Contrary to common perception, Keay is not obsessed by the Raj period. “I’m more interested in the period before the Raj ? that of the East India Company,” he explains. India Discovered, that was published in the early 1980s, is his only book with a Raj veneer.

Keay’s newest canvas is just as huge as his earlier books ? chronologically and geographically. He compresses the 2,000-year history of The Spice Route, tracing it to the times when the Portuguese, the Dutch and English exploited it and tried to control it to their own advantage. “It’s history, but more geography,” he says.

Despite his other highly praised works including the histories of the Middle East and Far East, Keay has found India’s history to be the most invigorating. “The ground has not been heavily worked by hundreds of other historians,” he explains. Since documentary sources before the Muslim period are inadequate, he says that the historian has to extend his field to many more disciplines to understand India’s ancient past. A historian must go beyond musty libraries and play numismatist, study inscriptions, philology, languages and anthropology.

What brought him to India in the first place? Unlike many other Englishmen, he’s an Indophile without any family connections to the sub-continent. Nevertheless, it was love at first trip and he even came to India to get married (in Kullu). His first trip to India was in 1966 when he headed to Kashmir. A two-week holiday metamorphosed into a lifelong affair and he returned the next year and settled there for six months ? to write. He says, “India gave me the opportunity to write. What’s more, I could afford to live in Kashmir on the meagre earnings of a start-up writer.”

He began his career as a political journalist, writing for The Economist. This proved to be the turning point in his life and he returned to India several times to cover wars and elections for the magazine. He widened his ambit and started contributing to the BBC. He gave up print journalism in 1971 to write Into India. “This was an introduction to India, from the point of view of a journalist, rather than a writer,” he recalls.

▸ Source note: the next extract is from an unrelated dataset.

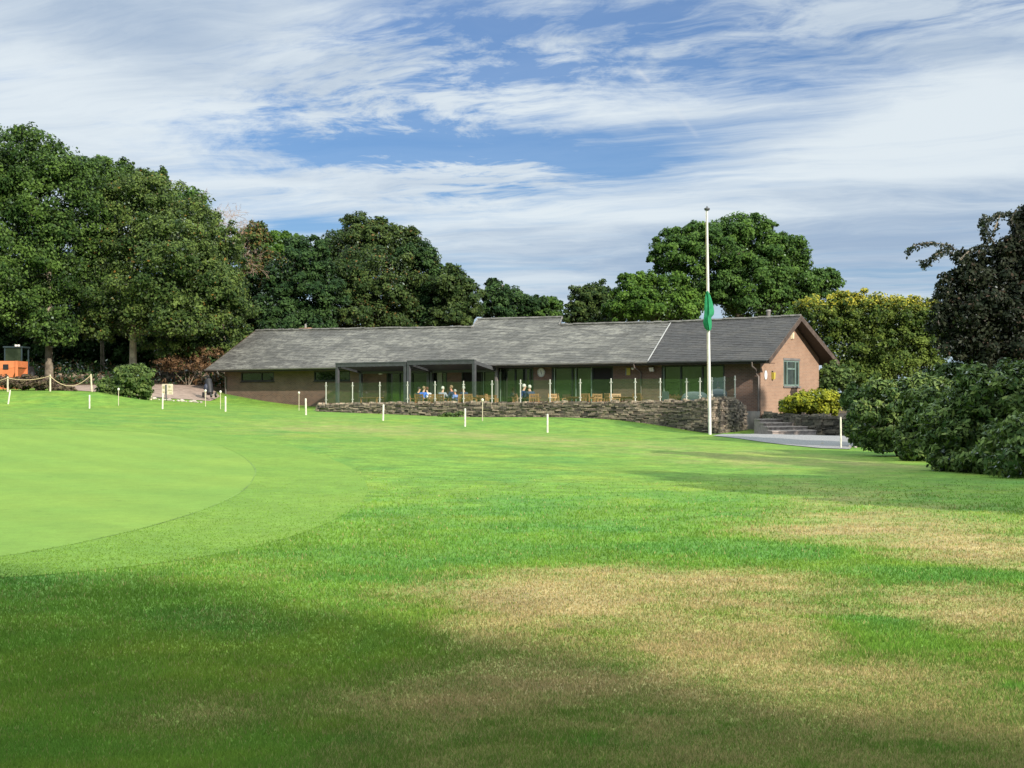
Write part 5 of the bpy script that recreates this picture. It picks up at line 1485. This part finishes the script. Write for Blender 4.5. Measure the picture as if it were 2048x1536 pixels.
tree('evergreen_tree', 'very dark evergreen left of the tallest tree behind the roof', 590, 117, [(590,540,55,60),(620,500,40,30),(560,610,55,60),(640,590,60,70),(600,650,80,40)], M_DEEP, 22000, .2, .3, seed=17)
tree('evergreen_tree', 'tallest dark green tree behind the left half of the roof', 735, 122, [(715,455,34,34),(745,475,50,40),(700,500,60,45),(790,500,55,45),(820,480,22,26),(760,560,90,70,-2),(680,570,60,60,-2),(830,560,60,70),(850,610,50,55),(720,630,80,45,-3),(800,640,60,40,-2)], M_DEEP2, 52000, .19, .34, seed=18, turn=lambda P, rg: np.where(rg.random(len(P)) < .03, 1.0, 0.0))
tree('evergreen_tree', 'dark green shoulder tree right of the tallest one', 860, 121, [(840,530,45,50),(870,590,40,55),(850,640,50,40)], M_DEEP, 15000, .19, .3, seed=19)
tree('leafy_tree', 'rounded mid green tree sloping down behind the roof step', 915, 119, [(900,570,40,42),(930,600,38,42),(905,635,50,30),(905,545,18,18)], M_DEEP2, 15000, .19, .3, seed=20)
tree('leafy_tree', 'small dark tree directly behind the raised roof section', 1005, 124, [(995,590,32,28),(1030,605,40,26),(985,570,14,14),(1070,615,36,24),(1000,625,40,25)], M_DEEP, 14000, .19, .25, seed=21)
tree('leafy_tree', 'low green tree at the right end of the raised roof section', 1098, 124, [(1090,612,26,20),(1110,620,16,20),(1080,632,30,16)], M_ASH, 6000, .19, .2, seed=22)
tree('leafy_tree', 'greyish green tree just right of the sky gap over the roof', 1185, 116, [(1165,600,30,32),(1195,590,32,28),(1215,610,40,36),(1150,630,30,24),(1200,640,50,24)], M_DEEP2, 14000, .19, .25, seed=23)
tree('leafy_tree', 'bright green rounded tree left of the flagpole', 1310, 110, [(1270,590,45,38),(1340,580,42,36),(1320,620,80,30),(1380,610,36,36),(1245,620,36,28),(1290,560,24,18)], M_FRESH, 24000, .18, .25, seed=24)
tree('leafy_tree', 'largest spreading green tree behind the flagpole and dark roof', 1480, 112, [(1440,500,75,50),(1490,460,52,32),(1360,505,60,42),(1345,470,26,14),(1310,515,18,14),(1400,460,35,20),(1560,520,62,50),(1590,560,65,45),(1640,570,45,34),(1655,555,24,20),(1500,560,80,55),(1420,570,70,50),(1570,490,40,22),(1530,610,90,35)], M_ASH, 56000, .19, .36, seed=25)
tree('hazel_tree', 'wide yellow-topped bushy tree behind the gable end', 1740, 90, [(1650,640,60,48),(1720,625,70,42),(1790,630,60,40),(1850,640,50,40),(1700,700,80,60),(1790,710,80,60),(1860,700,50,60),(1720,760,90,40),(1620,615,34,22,1),(1690,600,40,18)], M_YELG, 62000, .14, .2, seed=26, flat=.35, clump=.22, fill=.32, turn=lambda P, rg: np.clip((P[:, 2]-5.6)/2.2, 0, 1)*rg.uniform(.35, 1.3, len(P)))
tree('copper_beech', 'dark purple copper beech with drooping branches at the right edge', 2040, 50, [(2030,600,90,110),(1960,590,75,90),(2070,500,70,80),(1930,650,60,80),(2040,700,100,70),(1980,710,60,45),(2075,440,50,45),(1925,690,40,40),(2010,520,45,40),(2090,620,70,100),(1880,640,28,40)], M_COPPER, 75000, .07, .35, seed=27, turn=lambda P, rg: np.where(rg.random(len(P)) < .06, 1.0, .0), cat='tree', fill=.4)

# drooping sprays of the copper beech
def sprays():
    beech = bpy.data.objects['copper_beech']
    org = beech.location; rg = np.random.default_rng(5); P = []; tb = MB()
    paths = [[(1960,560),(1930,520),(1900,490),(1860,485),(1828,490),(1812,505)],[(1930,530),(1895,500),(1870,510),(1848,530),(1842,520)],[(1950,560),(1905,540),(1885,560),(1870,590),(1862,605)],
             [(1990,520),(1965,470),(1975,440),(2000,425),(2020,430)],[(1995,500),(1975,465),(1962,450),(1968,430)],[(1985,470),(2000,430),(2020,424)],[(1920,520),(1940,500),(1965,490),(1985,500)],[(1900,495),(1880,500),(1862,518)],[(1940,560),(1915,560),(1895,585),(1888,620)],[(2030,470),(2022,440),(2035,415)]]
    for q in paths:
        pts = [at(px, py, 50 + rg.uniform(-1, 1)) for px, py in q]
        tb.tube([p-org for p in pts], [.035]+[.02]*(len(pts)-2)+[.008], 5)
        for a, b in zip(pts, pts[1:]):
            for k in range(int((b-a).length*95)):
                c = a.lerp(b, rg.random()); P.append((c.x+rg.normal(0, .05), c.y+rg.normal(0, .12), c.z-abs(rg.normal(0, .09))+.03))
    tb.build('drooping_branches', M_BARK, beech)
    P = np.array(P); k = len(P); N = rg.normal(size=(k, 3)); N /= np.linalg.norm(N, axis=1)[:, None]
    X = np.cross(N, rg.normal(size=(k, 3))); X /= np.linalg.norm(X, axis=1)[:, None]; Y = np.cross(N, X); s = .06*rg.uniform(.6, 1.2, k)[:, None]
    Q = np.stack([P-X*s, P-Y*s*.6, P+X*s, P+Y*s*.6], 1) - np.array(org)[None, None]
    np_mesh('drooping_leaves', Q.reshape(-1, 3), np.arange(4*k).reshape(-1, 4), M_COPPER, {'tint': ('FACE', rg.random(k)), 'turn': ('FACE', np.zeros(k))}, beech)
sprays()
# the bare, brown-twigged tree among the oaks
def bare_tree():
    d = 114; px = 450; x = (px-CX)/F*d; base = Vector((x, d, tz(x, d)))
    root = empty('bare_tree', base); tag(root, 'bare brown-twigged tree showing above the big oak', 'tree', TG)
    rg = random.Random(8); mb = MB(); tw = MB()
    top = at(440, 530, d)
    mb.tube([Vector((0, 0, -.3)), (top-base)*.5, top-base], [.28, .2, .12], 8); mb.build('trunk', M_BARK, root)
    def grow(p, dr, L, r, n):
        q = p; pts = [p]; dd = dr.copy()
        for k in range(6):
            dd = (dd + Vector((rg.uniform(-.25, .25), rg.uniform(-.25, .25), rg.uniform(-.22, .16)))).normalized(); q = q + dd*L/6; pts.append(q)
        tw.tube([w-base for w in pts], [max(.008, r*(1-.14*k)) for k in range(7)], 3, False)
        if n > 0:
            for _ in range((4, 4, 5)[n-1]): grow(pts[rg.randint(2, 6)], (dd + Vector((rg.uniform(-.9, .9), rg.uniform(-.7, .7), rg.uniform(-.6, .6)))).normalized(), L*.46, r*.55, n-1)
    for tgt in [(398,415),(412,400),(430,396),(446,404),(462,412),(474,426),(484,446),(490,468),(420,425),(440,425),(460,440),(500,490),(515,505)]:
        e = at(tgt[0], tgt[1], d+rg.uniform(-2, 2)); v = e-top; grow(top, v.normalized(), v.length*.8, .03, 3)
    tw.build('twigs', M_TWIG, root)
bare_tree()

# dense wood behind, low shaded shrubs that close the view under the oaks
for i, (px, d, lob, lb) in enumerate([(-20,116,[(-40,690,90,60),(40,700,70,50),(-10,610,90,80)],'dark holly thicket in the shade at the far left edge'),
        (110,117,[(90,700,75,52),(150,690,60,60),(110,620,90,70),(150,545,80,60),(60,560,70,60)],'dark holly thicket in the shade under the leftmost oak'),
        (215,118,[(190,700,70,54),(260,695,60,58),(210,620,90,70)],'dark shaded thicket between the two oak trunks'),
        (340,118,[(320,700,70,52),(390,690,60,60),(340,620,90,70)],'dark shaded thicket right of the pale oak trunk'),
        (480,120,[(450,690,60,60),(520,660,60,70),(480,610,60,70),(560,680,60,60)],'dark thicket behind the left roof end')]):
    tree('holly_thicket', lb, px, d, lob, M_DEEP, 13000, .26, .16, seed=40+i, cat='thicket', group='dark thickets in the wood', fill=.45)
def shrub(name, label, px, d, lob, mat, n, size, seed, group=None, cat='shrub', stems=True, dz=0, **kw):
    x = (px-CX)/F*d; base = Vector((x, d, tz(x, d)+dz)); root = empty(name, base); tag(root, label, cat, group)
    lobes = [(at(q[0], q[1], d+(q[4] if len(q) > 4 else 0)), q[2]/F*d, q[2]/F*d*.9, q[3]/F*d) for q in lob]
    rg = random.Random(seed); mb = MB()
    for l in lobes:
        c = Vector(l[0])-base; mb.tube([Vector((rg.uniform(-.1, .1), rg.uniform(-.1, .1), -.15)), c*.5, c], [.03, .02, .008], 6)
    mb.build('stems', M_BARK, root)
    crown_mesh('foliage', lobes, n, size, mat, root, base, seed, **kw)
    return root
shrub('round_bush', 'round green bush at the lawn edge in front of the pale oak trunk', 255, 92.5, [(270,752,36,24),(240,770,34,22),(275,780,30,20),(215,775,22,18),(250,745,30,16),(285,765,22,26),(225,788,24,12)], M_BUSH, 15000, .10, 51)
for i, (px, lob, lb) in enumerate([(10,[(0,764,26,14),(25,768,20,12)],'low brown heather clump nearest the left edge'),(75,[(65,764,26,15),(90,770,22,12)],'low brown heather clump between the two left rope posts'),(125,[(120,776,18,8),(138,779,14,6)],'low brown heather clump under the sagging rope'),(45,[(45,768,20,13)],'small heather clump in front of the orange skip')]):
    shrub('heather_clump', lb, px, 94.5, lob, M_HEATH, 3500, .07, 60+i, 'low heather clumps at the crest of the lawn', 'heather', turn=lambda P, rg: rg.random(len(P))*.9)
shrub('golden_shrub', 'bright yellow-green domed shrub at the foot of the gable', 1625, 71.5, [(1632,797,36,22),(1660,800,24,20),(1600,805,34,18),(1640,815,40,16),(1580,815,22,12)], M_GOLD, 17000, .062, 52, dz=.6, flat=.5)
shrub('dark_undershrub', 'dark small-leaved bush left of the golden shrub', 1578, 72.2, [(1572,812,16,12),(1585,822,18,8)], M_BUSH, 3500, .055, 53, dz=.6)
HG = 'hedge shrubs along the right of the lawn'
shrub('rhododendron', 'large glossy rhododendron nearest the camera at the right edge', 1985, 36, [(1990,790,95,60),(1910,850,70,75),(2050,850,100,95),(1960,910,90,45),(2090,780,90,70),(1890,900,45,42),(2080,930,90,40),(1960,850,70,80),(2045,885,75,60,-2.5),(2060,925,80,40,-3.5),(1995,915,70,34,-1.5),(1930,925,50,22,-.5)], M_RHODO, 40000, .085, 54, HG, turn=lambda P, rg: np.where(rg.random(len(P)) < .07, .9, 0), flat=.5, fill=.34, aspect=.42, clump=.2)
shrub('rhododendron', 'mid-row rhododendron behind the largest one, with a sunlit crest', 1800, 46, [(1790,800,62,40),(1840,790,60,38),(1750,840,50,50),(1820,860,70,48),(1880,800,50,50),(1770,880,48,28),(1850,895,60,22),(1845,880,45,42,-3),(1855,830,50,50,-3),(1840,905,40,24,-3)], M_RHODO, 30000, .088, 55, HG, turn=lambda P, rg: np.where(rg.random(len(P)) < .06, .9, 0), flat=.5, fill=.34, aspect=.42, clump=.2)
shrub('laurel_shrub', 'bluish dark laurel at the far end of the hedge by the stake', 1722, 54, [(1722,810,36,38),(1715,855,28,36),(1750,800,36,34),(1730,880,30,16)], M_RHODO2, 14000, .08, 56, HG, fill=.34, clump=.22)
shrub('laurel_shrub', 'dark laurel bank rising behind the rhododendrons', 1930, 52, [(1900,760,60,32),(1960,752,60,30),(2030,745,60,32),(1990,790,90,40),(2090,750,60,40)], M_RHODO2, 16000, .09, 57, HG, fill=.34)
shrub('garden_laurel', 'pale-leaved laurel beside the right corner of the gable wall', 1665, 80, [(1665,755,22,30),(1690,760,26,26),(1655,780,18,16)], M_BUSH, 6500, .085, 58)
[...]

There was no looking back after this. Focusing on journalism, he had all but forgotten about his moorings in history. India was to clear those cobwebs and he was fascinated by the architectural heritage and the archaeology, the temples and palaces and the country’s rich past. His books came quick and furiously. In the ‘80s he combined research with broadcasting and did several radio documentary series for the BBC and BBC 3 (then called Third Programme). Since some of these series had an India focus he returned frequently. And from the ‘80s to 2001, he has routinely churned out books on India.

John Keay with writer-wife Julia

In the ‘90s, Keay even played tour guide to India by hooking up with an upmarket tour company in Britain and playing lecturer-on-board. “Those were strictly working visits ? as I got paid for the jaunts ? but I did get to see the country as a tourist,” he recalls.

If he was married in India, he now plans to retire here. His writer-wife, Julia, and he have a shared passion for India and of their four children, one of his daughters works closely with the film industry in Mumbai.

As he sets The Spice Route on its way, he has other books up his sleeve. Next on the anvil is a treatise on the 20th century history of South Asia, quite on the lines of the 20th century histories that he has penned on the Middle East and the Far East. “I now plan to complete the trilogy,” he says. But before that, he will busy himself writing on the history of China.

So do Indians have a sense of history? Yes, is his reply, even though it is a history that is not very chronologically documented. He says, “This is one country where you can study the past through the present.”